Sunborn — the studio already infamous in China's freelance art community — has once again been publicly dragged on Weibo. This time, the accuser is an artist known as '小罗老师' (Teacher Xiaoluo), who posted a series of white-background red-text callout posts (a format colloquially known as '大字报', or big-character poster) detailing three separate commissions gone wrong. The trigger: the latest incident involved a new character design for Neural Cloud (云图计划).

According to the artist's own account and community summaries, Teacher Xiaoluo took on three Sunborn commissions total, each with its own horror story. The first was for Girls' Frontline 2 — accepted for the exposure despite rock-bottom pay. After rounds of revisions, the final artwork was altered so much that the artist's personal style was completely unrecognizable, defeating the entire purpose of taking the job for name recognition.

The second was for Girls' Frontline 1. The original brief specifically called for a short-haired design, which the artist delivered. But near the deadline, Sunborn suddenly demanded a switch to long hair. After a heated back-and-forth, the short-haired version was preserved. However, as of the time of the Weibo post, this commission still hadn't been published, and the pay was still pitiful.

The third and final commission — the one that broke the camel's back — was for Neural Cloud. The artist completed the sketch, got Sunborn's approval, and moved on to full rendering. After finishing the first ascension art, Sunborn demanded a complete redraw of the face. The artist wanted to bail, but too much work was already done: both sketch phases approved, first ascension nearly complete, second ascension only needing final polish. The result? A 60% pay cut.

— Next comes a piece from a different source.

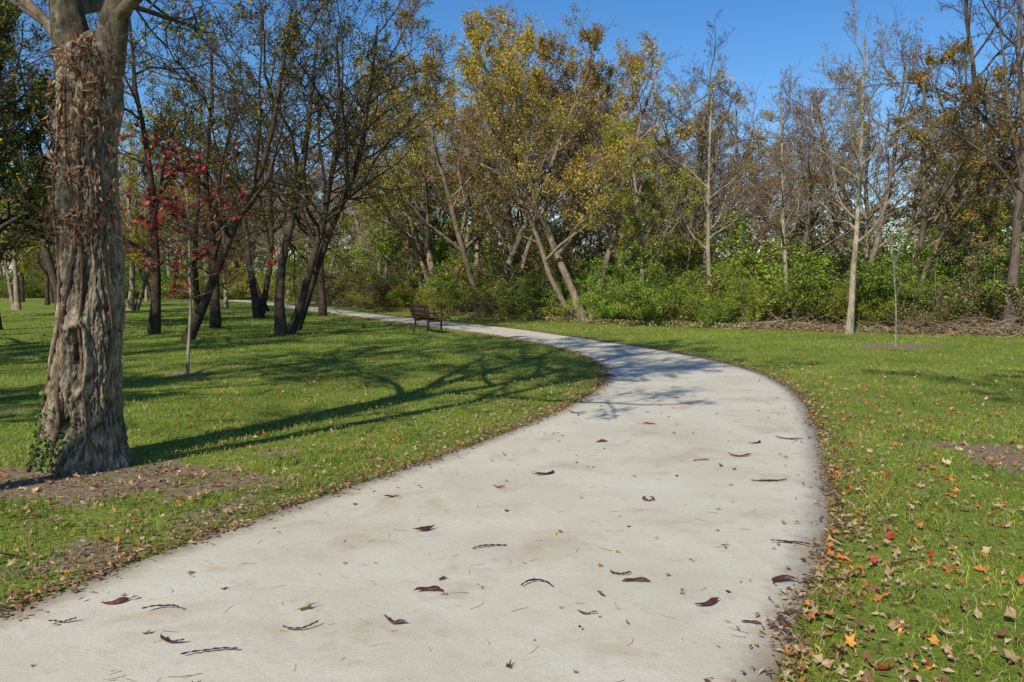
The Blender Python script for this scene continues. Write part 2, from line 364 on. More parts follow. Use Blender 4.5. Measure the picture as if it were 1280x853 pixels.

But here's the part that sent the community into a frenzy: the version that actually shipped in-game used the ORIGINAL face — the one before the demanded redraw. In other words, Sunborn made the artist redo it, then shipped the old version anyway. Peak corporate nonsense, or as one commenter put it: 'the artist went through hell for nothing.'


The artist also posted screenshots of conversations with Sunborn's team, including their side-by-side comparison of the approved sketch versus the shipped design. However, the original NGA poster noted it might be a case of 'both sides are wrong' — implying the situation isn't entirely one-sided.

The top-voted comment on NGA (Floor 18) served as the ultimate TL;DR, summarizing all three commissions in devastating brevity: 'Took on three Sunborn jobs. Pay was trash, demands were insane, reputation didn't grow one bit, got passive-aggressively snarked on the last one, and the pent-up rage finally exploded.' It earned 13 upvotes and shot to the top of the thread.




Community reactions were sharply divided. Floor 1 bluntly called Sunborn 'the worst kind of client: pays nothing, demands everything.' Floor 2 rattled off a hit list of artists who've clashed with Sunborn before — 音符 (Yinfu), 木石油 (Mushiyou), 猴妈 (Monkey Mom), 水乌龟 (Water Turtle) — lamenting that 'Sunborn is permanently at war with the artist community.' Floor 16 delivered the most savage sarcasm: 'Sunborn has fought with countless artists, but whenever something blows up, it's definitely the artist's fault. Every single artist is the problem.'

The other camp wasn't having it either — but their target was the artist. Floor 5 argued: 'Yeah Sunborn is trash, but you agreed to the job — if the pay was too low, don't take it... Posting this public callout feels unprofessional.' Floor 8 was even more blunt: 'You're a freelancer, act like one. The client calls the shots. If you don't like the pay, walk away.' Floor 9 roasted the white-background red-text format itself: 'This reeks of Weibo activist poster energy.'

There's also a timeline twist worth noting. Floor 13 added a key detail with comparison images: the artist's Weibo post was deleted as of May 27. The callout was up, then pulled — possibly due to pressure, possibly a moment of 'maybe I went too far.' The reason remains unclear.


Floor 17 provided the receipts that really hit hard: one image showing Sunborn's demand for a face redraw after the sketch was approved, another showing the final in-game build — which is nearly identical to the pre-redraw version. They also showed the in-house artist's polish-over of the work, and the final tally: only 40% of the agreed fee was paid (a 60% deduction). 'You be the judge,' the commenter wrote.



This is far from Sunborn's first public falling-out with freelance artists. From previous incidents involving 音符, 木石油, 猴妈, and 水乌龟 to this latest blow-up with Teacher Xiaoluo, Sunborn's conflicts with the artist circle have practically become a recurring tradition. Floor 12 summed it up perfectly: 'We're so back. The familiar smell. This is the real Sunborn.' Whether this was a case of a stingy client with impossible standards or a thin-skinned freelancer overreacting — that's for the internet to endlessly argue about.